Items listed in a dataset:
* * * * *

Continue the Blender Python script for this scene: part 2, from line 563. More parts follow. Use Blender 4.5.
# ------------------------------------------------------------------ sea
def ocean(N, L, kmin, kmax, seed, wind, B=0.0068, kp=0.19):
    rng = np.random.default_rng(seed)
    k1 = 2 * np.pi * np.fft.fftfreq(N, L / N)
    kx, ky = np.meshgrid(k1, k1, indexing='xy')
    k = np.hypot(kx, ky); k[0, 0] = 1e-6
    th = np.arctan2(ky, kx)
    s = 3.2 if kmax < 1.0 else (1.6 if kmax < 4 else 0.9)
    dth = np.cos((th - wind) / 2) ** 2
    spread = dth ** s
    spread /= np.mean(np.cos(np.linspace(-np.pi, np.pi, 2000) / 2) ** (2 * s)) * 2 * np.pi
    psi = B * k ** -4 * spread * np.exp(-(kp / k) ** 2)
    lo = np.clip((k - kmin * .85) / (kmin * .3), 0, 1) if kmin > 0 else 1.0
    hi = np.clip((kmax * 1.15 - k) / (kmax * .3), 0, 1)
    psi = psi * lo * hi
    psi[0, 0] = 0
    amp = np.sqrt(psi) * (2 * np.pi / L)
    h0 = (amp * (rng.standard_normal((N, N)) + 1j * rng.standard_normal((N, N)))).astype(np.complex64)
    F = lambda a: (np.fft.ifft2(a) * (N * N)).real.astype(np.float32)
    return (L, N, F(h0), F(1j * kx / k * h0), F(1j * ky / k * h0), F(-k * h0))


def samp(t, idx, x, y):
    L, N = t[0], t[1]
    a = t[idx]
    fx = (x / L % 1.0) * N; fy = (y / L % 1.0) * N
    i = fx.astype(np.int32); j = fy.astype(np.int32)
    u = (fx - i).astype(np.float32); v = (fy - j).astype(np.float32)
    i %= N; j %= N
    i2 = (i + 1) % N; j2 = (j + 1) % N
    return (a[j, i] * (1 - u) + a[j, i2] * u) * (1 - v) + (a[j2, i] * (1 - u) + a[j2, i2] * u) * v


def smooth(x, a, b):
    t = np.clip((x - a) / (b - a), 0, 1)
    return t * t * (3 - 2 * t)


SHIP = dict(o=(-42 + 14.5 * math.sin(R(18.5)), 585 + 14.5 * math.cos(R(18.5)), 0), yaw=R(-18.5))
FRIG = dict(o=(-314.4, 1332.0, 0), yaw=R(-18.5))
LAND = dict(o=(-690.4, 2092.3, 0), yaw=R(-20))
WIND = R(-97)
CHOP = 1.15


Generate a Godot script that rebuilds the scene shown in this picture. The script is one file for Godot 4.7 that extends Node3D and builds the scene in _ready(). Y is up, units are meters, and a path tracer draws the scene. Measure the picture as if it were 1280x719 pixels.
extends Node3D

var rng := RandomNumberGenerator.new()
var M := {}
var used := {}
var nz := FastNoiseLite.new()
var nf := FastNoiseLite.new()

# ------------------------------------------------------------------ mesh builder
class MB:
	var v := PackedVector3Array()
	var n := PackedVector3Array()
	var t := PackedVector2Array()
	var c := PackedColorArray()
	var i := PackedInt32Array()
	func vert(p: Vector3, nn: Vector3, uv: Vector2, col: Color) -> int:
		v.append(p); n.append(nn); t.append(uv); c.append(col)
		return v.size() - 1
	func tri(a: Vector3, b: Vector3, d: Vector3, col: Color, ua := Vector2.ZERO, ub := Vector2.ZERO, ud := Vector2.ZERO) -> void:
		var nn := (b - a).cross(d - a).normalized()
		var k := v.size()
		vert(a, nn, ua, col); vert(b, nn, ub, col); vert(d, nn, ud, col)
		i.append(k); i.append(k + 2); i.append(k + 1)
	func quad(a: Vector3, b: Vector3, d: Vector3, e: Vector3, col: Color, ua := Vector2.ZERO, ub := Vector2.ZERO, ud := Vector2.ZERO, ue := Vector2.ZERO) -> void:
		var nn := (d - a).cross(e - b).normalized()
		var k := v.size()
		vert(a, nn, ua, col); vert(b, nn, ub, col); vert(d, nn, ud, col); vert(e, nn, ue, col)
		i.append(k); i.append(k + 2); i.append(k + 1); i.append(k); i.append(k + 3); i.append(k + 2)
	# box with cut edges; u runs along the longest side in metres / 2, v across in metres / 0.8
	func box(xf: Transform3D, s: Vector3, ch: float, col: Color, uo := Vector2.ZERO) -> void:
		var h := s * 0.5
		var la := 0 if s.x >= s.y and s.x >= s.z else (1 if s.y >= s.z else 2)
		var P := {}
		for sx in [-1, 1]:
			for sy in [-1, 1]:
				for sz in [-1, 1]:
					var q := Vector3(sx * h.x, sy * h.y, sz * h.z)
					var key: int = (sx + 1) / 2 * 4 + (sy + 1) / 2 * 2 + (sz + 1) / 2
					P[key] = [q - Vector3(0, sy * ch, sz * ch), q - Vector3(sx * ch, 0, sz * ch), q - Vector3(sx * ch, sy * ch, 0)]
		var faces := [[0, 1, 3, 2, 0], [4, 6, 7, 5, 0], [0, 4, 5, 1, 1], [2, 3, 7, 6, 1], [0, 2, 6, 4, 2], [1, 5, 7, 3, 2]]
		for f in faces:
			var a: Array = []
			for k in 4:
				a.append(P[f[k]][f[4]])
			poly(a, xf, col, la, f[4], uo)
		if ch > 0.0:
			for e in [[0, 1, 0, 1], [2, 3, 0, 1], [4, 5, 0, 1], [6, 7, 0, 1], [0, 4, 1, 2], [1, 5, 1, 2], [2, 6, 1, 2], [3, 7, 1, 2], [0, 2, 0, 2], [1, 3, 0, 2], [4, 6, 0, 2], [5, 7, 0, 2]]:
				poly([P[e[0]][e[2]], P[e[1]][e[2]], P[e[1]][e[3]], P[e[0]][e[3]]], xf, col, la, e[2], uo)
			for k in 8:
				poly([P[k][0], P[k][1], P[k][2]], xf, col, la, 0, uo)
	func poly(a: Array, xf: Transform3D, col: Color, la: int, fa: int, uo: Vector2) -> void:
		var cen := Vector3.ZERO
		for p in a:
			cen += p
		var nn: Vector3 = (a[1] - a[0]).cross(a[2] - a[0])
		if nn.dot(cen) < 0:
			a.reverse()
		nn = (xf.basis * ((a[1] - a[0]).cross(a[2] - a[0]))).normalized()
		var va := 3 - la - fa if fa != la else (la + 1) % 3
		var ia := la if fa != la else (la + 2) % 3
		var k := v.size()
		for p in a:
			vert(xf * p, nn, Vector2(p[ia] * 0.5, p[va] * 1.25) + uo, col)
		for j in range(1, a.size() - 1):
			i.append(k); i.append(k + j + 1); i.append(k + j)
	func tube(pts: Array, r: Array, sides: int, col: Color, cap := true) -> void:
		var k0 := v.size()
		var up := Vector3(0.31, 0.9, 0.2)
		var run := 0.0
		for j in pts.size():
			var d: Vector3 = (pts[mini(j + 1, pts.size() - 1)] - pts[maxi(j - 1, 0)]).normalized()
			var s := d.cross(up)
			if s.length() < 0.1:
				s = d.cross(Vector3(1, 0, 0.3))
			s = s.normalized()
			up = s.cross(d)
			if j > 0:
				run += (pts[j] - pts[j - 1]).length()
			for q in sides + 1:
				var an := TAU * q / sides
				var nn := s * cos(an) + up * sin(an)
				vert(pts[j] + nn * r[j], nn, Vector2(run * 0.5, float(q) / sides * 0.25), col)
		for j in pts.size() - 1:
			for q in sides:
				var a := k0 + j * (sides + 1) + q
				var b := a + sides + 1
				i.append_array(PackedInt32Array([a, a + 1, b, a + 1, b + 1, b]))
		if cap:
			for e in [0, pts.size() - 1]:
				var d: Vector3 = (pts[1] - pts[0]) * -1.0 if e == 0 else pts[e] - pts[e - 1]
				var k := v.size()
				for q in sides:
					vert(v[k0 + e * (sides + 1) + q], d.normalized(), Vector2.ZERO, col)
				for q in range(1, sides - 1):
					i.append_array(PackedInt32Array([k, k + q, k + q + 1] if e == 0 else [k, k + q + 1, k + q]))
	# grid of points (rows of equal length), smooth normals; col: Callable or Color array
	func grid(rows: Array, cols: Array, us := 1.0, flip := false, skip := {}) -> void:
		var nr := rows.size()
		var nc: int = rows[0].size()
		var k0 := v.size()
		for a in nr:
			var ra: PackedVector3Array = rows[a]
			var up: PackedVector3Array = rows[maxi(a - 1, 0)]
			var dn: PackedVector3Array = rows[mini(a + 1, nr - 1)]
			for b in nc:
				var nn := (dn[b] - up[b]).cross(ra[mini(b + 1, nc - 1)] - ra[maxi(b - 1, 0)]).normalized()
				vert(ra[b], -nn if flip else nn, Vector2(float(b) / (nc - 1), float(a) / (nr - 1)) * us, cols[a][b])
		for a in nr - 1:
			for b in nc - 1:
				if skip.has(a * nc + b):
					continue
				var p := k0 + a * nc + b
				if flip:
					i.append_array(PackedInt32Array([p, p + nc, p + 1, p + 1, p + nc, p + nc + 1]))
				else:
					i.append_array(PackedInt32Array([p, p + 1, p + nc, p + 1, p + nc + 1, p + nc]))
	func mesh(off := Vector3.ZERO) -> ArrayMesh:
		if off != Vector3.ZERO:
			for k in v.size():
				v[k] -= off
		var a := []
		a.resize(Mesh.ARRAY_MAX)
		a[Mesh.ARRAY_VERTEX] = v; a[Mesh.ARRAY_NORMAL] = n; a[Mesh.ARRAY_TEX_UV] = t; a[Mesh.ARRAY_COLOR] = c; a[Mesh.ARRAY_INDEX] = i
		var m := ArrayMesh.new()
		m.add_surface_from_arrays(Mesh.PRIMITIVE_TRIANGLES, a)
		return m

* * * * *

Work instructions: Give again, word for word, the lines of the listing, starting at its first line and ending with the line containing "return t * t * (3 - 2 * t)".

Result of this task:
Continue the Blender Python script for this scene: part 2, from line 563. More parts follow. Use Blender 4.5.
# ------------------------------------------------------------------ sea
def ocean(N, L, kmin, kmax, seed, wind, B=0.0068, kp=0.19):
    rng = np.random.default_rng(seed)
    k1 = 2 * np.pi * np.fft.fftfreq(N, L / N)
    kx, ky = np.meshgrid(k1, k1, indexing='xy')
    k = np.hypot(kx, ky); k[0, 0] = 1e-6
    th = np.arctan2(ky, kx)
    s = 3.2 if kmax < 1.0 else (1.6 if kmax < 4 else 0.9)
    dth = np.cos((th - wind) / 2) ** 2
    spread = dth ** s
    spread /= np.mean(np.cos(np.linspace(-np.pi, np.pi, 2000) / 2) ** (2 * s)) * 2 * np.pi
    psi = B * k ** -4 * spread * np.exp(-(kp / k) ** 2)
    lo = np.clip((k - kmin * .85) / (kmin * .3), 0, 1) if kmin > 0 else 1.0
    hi = np.clip((kmax * 1.15 - k) / (kmax * .3), 0, 1)
    psi = psi * lo * hi
    psi[0, 0] = 0
    amp = np.sqrt(psi) * (2 * np.pi / L)
    h0 = (amp * (rng.standard_normal((N, N)) + 1j * rng.standard_normal((N, N)))).astype(np.complex64)
    F = lambda a: (np.fft.ifft2(a) * (N * N)).real.astype(np.float32)
    return (L, N, F(h0), F(1j * kx / k * h0), F(1j * ky / k * h0), F(-k * h0))


def samp(t, idx, x, y):
    L, N = t[0], t[1]
    a = t[idx]
    fx = (x / L % 1.0) * N; fy = (y / L % 1.0) * N
    i = fx.astype(np.int32); j = fy.astype(np.int32)
    u = (fx - i).astype(np.float32); v = (fy - j).astype(np.float32)
    i %= N; j %= N
    i2 = (i + 1) % N; j2 = (j + 1) % N
    return (a[j, i] * (1 - u) + a[j, i2] * u) * (1 - v) + (a[j2, i] * (1 - u) + a[j2, i2] * u) * v


def smooth(x, a, b):
    t = np.clip((x - a) / (b - a), 0, 1)
    return t * t * (3 - 2 * t)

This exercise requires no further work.